Material provided:
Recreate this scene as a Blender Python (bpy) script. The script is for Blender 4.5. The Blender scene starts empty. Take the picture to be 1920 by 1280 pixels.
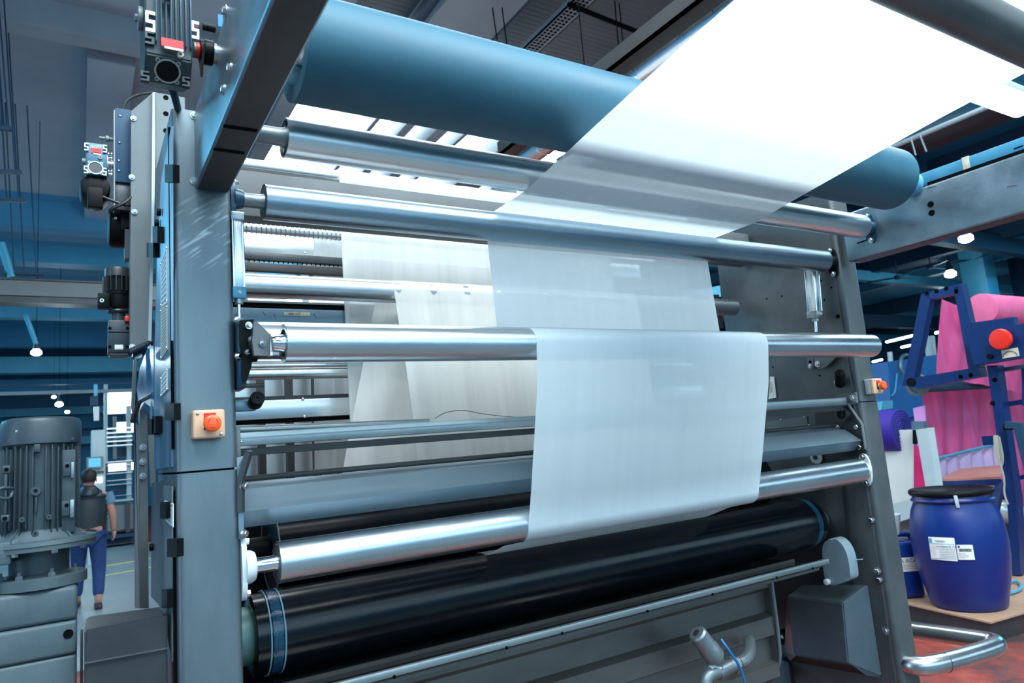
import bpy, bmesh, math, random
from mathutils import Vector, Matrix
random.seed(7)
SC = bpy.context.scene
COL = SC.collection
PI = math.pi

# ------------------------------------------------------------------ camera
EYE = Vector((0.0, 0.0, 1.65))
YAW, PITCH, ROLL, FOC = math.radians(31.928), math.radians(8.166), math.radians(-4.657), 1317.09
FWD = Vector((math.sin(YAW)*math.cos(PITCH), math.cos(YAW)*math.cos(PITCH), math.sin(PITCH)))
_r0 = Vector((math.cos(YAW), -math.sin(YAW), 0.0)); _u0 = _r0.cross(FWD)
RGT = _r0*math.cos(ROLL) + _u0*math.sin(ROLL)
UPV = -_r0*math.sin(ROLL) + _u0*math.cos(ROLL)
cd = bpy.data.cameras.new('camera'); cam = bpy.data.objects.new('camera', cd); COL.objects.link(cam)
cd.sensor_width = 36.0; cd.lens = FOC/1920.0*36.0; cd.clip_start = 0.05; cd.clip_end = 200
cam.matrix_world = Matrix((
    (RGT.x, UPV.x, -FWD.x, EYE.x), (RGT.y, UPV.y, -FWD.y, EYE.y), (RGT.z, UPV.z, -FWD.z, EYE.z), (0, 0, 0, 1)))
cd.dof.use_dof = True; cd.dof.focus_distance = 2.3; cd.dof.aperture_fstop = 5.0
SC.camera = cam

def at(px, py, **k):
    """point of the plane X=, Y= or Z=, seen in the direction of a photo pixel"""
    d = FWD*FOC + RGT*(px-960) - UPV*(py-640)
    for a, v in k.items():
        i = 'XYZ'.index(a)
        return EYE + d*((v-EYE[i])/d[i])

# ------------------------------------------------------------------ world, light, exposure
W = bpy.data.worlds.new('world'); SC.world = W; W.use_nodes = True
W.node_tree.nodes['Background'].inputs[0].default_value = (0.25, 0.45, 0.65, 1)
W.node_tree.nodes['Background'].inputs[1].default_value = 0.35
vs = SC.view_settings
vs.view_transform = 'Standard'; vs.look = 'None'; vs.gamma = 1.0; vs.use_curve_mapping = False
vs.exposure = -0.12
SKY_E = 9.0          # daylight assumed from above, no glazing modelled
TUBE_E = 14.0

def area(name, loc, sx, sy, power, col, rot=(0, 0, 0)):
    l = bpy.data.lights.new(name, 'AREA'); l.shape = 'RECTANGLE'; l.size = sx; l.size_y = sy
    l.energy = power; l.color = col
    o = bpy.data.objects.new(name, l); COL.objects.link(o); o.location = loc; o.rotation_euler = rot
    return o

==

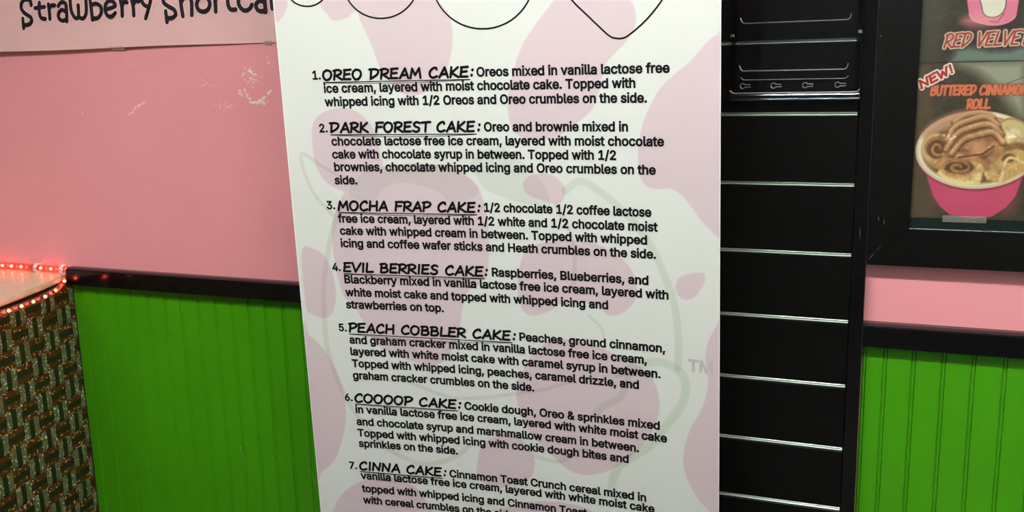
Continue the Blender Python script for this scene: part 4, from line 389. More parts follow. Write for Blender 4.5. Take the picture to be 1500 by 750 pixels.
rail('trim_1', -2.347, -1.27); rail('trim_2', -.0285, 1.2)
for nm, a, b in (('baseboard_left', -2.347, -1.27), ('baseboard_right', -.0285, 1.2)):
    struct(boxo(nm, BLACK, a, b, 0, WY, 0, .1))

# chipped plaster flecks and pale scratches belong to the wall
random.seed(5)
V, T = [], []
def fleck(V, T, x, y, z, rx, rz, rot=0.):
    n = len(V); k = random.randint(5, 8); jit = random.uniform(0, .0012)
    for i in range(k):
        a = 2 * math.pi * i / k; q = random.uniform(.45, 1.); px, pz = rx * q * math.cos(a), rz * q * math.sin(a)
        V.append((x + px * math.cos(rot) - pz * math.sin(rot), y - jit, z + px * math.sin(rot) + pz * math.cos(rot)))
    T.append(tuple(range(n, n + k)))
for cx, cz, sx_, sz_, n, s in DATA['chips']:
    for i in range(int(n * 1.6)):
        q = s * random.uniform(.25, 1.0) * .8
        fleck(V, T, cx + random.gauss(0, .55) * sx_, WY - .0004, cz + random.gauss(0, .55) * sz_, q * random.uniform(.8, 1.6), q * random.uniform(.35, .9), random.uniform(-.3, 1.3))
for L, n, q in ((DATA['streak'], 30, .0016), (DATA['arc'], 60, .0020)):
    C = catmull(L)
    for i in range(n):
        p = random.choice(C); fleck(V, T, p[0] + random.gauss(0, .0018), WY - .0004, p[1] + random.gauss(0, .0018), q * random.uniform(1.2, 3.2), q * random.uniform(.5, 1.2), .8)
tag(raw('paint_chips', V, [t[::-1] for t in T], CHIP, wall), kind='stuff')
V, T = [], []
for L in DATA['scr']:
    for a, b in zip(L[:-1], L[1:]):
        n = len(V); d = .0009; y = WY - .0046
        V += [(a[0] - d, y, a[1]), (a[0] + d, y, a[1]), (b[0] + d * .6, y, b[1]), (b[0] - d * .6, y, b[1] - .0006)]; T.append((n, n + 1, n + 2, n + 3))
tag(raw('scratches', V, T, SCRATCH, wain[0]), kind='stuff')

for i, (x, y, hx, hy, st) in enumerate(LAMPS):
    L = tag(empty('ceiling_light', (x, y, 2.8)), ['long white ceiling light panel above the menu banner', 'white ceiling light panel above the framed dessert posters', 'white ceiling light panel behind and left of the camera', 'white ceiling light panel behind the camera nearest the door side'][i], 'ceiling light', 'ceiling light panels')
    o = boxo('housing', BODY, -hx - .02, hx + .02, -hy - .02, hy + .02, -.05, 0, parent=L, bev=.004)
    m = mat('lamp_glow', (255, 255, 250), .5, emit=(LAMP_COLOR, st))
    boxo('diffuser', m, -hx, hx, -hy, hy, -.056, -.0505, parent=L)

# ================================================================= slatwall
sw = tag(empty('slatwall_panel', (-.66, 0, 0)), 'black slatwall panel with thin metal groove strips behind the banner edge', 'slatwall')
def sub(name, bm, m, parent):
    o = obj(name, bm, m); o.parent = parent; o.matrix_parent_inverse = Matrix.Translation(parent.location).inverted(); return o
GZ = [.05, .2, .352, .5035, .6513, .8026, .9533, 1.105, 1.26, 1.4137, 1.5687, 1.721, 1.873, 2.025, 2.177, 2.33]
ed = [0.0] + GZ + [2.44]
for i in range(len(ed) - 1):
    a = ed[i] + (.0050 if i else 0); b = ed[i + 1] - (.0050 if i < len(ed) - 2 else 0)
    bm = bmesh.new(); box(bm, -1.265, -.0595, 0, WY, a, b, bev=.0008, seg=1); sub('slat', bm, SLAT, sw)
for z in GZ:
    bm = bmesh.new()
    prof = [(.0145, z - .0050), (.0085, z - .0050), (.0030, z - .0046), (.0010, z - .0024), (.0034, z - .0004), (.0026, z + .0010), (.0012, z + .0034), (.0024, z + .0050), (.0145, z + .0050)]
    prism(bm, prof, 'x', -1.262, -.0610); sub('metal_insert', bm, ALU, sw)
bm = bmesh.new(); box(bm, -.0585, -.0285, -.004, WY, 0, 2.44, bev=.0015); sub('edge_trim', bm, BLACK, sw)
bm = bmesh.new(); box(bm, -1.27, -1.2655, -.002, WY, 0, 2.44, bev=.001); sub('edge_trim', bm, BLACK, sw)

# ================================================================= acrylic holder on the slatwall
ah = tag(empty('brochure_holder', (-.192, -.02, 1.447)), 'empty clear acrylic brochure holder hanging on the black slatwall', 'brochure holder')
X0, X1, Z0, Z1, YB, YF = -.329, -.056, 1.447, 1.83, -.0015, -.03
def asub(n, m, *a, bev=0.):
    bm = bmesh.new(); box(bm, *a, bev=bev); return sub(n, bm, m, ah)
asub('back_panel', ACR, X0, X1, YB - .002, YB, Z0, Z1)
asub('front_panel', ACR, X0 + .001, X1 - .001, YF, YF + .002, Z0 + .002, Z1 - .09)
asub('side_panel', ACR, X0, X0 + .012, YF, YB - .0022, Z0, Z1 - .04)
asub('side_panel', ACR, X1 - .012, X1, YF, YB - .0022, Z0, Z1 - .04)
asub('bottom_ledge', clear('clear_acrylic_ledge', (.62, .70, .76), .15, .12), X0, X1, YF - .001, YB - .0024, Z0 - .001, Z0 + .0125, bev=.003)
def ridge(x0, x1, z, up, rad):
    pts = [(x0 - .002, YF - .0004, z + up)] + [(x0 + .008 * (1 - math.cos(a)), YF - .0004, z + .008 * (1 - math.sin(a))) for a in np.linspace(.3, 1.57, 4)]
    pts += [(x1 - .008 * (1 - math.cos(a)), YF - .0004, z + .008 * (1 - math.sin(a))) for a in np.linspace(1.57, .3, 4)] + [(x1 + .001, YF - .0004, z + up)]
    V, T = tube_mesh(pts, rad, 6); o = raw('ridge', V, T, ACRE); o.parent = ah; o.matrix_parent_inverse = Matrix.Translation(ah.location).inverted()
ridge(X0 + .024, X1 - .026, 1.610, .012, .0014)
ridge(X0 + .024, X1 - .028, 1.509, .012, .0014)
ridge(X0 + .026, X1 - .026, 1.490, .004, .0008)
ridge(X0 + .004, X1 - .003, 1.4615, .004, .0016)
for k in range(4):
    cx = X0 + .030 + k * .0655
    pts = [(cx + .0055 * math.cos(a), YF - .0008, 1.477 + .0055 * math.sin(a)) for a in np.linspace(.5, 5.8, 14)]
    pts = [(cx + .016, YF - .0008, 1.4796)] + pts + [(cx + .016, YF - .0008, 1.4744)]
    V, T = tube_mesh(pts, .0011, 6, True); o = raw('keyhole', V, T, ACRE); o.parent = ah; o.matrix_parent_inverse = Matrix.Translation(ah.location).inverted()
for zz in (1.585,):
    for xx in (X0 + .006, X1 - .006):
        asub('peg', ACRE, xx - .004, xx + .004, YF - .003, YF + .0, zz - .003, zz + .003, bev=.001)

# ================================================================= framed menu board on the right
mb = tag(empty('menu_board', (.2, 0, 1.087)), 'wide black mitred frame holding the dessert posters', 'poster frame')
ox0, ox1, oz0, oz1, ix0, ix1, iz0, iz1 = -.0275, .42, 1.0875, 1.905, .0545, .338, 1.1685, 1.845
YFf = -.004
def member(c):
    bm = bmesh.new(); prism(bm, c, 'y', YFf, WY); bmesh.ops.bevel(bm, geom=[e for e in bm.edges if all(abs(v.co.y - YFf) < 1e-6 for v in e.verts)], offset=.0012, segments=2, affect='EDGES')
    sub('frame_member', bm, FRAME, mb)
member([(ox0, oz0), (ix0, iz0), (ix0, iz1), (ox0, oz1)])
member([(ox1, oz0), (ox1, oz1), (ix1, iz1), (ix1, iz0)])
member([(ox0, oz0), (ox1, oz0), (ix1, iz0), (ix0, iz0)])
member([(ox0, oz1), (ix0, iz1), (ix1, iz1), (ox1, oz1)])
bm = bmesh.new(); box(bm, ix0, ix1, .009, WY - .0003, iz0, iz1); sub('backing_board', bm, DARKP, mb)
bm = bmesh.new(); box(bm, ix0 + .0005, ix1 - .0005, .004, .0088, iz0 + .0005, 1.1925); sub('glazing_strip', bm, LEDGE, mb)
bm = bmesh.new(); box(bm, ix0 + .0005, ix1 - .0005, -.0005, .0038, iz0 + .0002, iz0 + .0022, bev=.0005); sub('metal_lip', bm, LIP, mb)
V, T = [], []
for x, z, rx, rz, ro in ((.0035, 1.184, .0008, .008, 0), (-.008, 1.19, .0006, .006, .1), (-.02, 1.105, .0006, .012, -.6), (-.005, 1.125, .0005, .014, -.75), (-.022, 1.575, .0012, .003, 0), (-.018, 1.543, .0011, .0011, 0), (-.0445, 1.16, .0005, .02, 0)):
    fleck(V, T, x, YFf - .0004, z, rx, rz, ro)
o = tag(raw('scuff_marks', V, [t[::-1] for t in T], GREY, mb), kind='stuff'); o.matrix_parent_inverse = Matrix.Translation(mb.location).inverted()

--

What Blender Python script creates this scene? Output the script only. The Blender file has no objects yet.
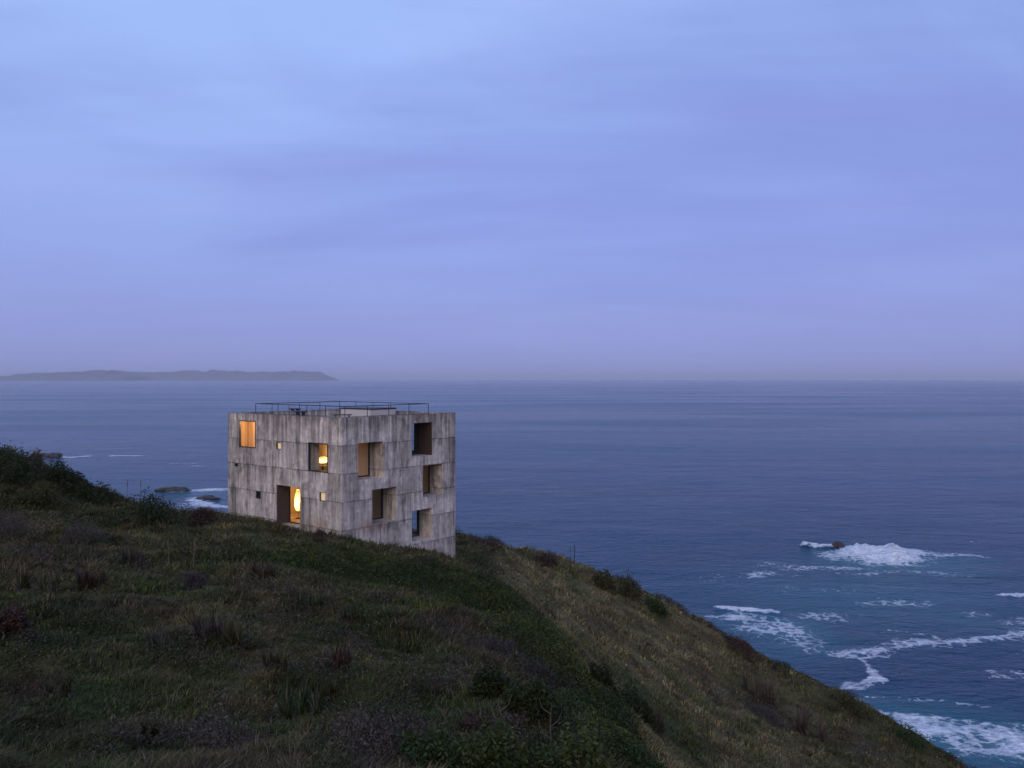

What needs to be done: Among the lines of the data, identify those with the word "script". Copy each of them.

Task result:
Recreate this scene as a Blender Python (bpy) script. The script is for Blender 4.5. The Blender scene starts empty. Take the picture to be 1920 by 1280 pixels.
Continue the Blender Python script for this scene: part 4, from line 389. More parts follow. Write for Blender 4.5. Take the picture to be 1500 by 750 pixels.
What Blender Python script creates this scene? Output the script only. The Blender file has no objects yet.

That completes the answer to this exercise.